Chaos also becomes a ladder for Allie, an American orphan who flees her abusive foster home amid the panic. Guided by a mysterious voice she believes is her mother, Allie creates an entirely new identity, one that will change the world just as much as the women's power.

Multiple readings are a must to fully appreciate the many facets of this book, though you may well need a break in between, to recover from the emotional roller coaster. Alderman's prose is sharp and spare; it strikes directly into the heart.

There's plenty to laugh at -- the hosts of a morning news show appear at intervals throughout the story, and Alderman nails their plastic peppiness.

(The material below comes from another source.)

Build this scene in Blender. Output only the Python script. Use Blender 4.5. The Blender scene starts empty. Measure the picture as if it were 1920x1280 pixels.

Early on, a guest professor tells them about an ancient teenage goddess said to have "spoke with the lightening" and bathed her feet in the blood of her enemies. "That doesn't sound like much of a beauty routine, now does it, Kristen?" "Certainly does not, Tom."

Yet already the winds are changing. Moments later: "You'd tell me if you could do something like that, wouldn't you, Kristen?" "Well, you know, Tom, maybe I'd want to keep a thing like that to myself."

Patronizing remarks at work are soon the least of it. Some of the violence is justified in the beginning -- there's a fierce, dark satisfaction when victims of sex trafficking are finally able to strike back -- but it grows increasingly arbitrary with every passing day. As men resist, extremism grows on both sides, more and more destructive, more and more immoral, with seemingly no end in sight.

How can it end? As the voice so often counsels Allie: "The only way you're safe is if you own the place."

Where to Read

Anywhere you can devote plenty of time, because you won't be able to put this one down.